INNISKEEN

From A Topographical Dictionary of Ireland, 1837

INNISKEEN, or ENNISKEEN, a village, in the parish of KINNEIGH, Western Division of the barony of EAST CARBERY, county of CORK, and province of MUNSTER, 8 miles (W.) from Bandon, on the road to Dunmanway; the population is returned with the parish. This village, which is situated on the River Bandon, in the southern part of the parish, and is also called Inniskean, is said to have derived its name from Kean Mac Moile More, ancestor of the Mahony family of Castle Mahon, now Castle Bernard. In the war of 1641 it was sacked by the insurgents; and in 1690 was threatened by Mac Fineen, one of the leaders of the army of James II., who, finding it strongly garrisoned, retired without striking a blow. On the 21st of April in the following year, it was attacked by 1500 of the Irish, who set fire to it, and every house was destroyed except that occupied by the garrison, consisting of 44 men, who resolutely held out till assistance arrived from Bandon, when the insurgents were taken by surprise, put to flight, and 72 of them slain in the pursuit.

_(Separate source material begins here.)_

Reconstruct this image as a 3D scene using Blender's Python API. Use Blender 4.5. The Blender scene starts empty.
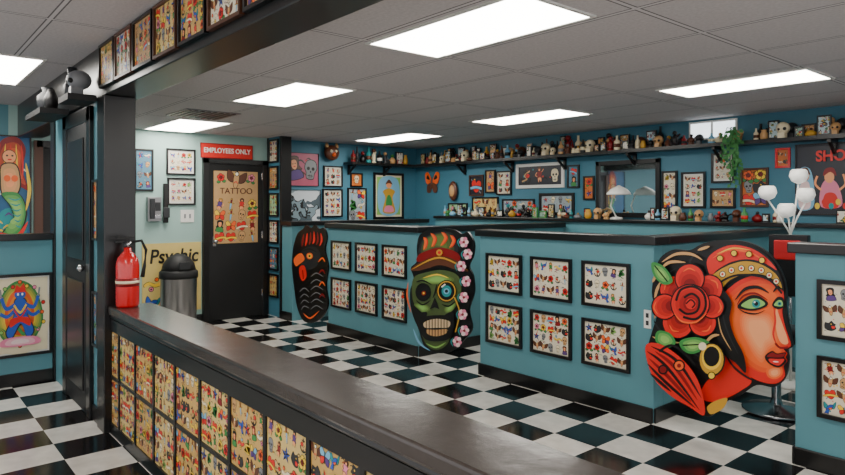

In the same year the place was fortified by order of Governor Cox, who placed in it a garrison of militia. A paper-mill affords employment to about 30 persons, and about the same number are employed in the slate quarries near the place. The village has a penny post to Bandon, and fairs on April 5th, June 22nd, Aug. 12th, and Oct. 2nd, chiefly for live stock and pedlery; they are toll free and well attended. It also contains a small R. C. chapel.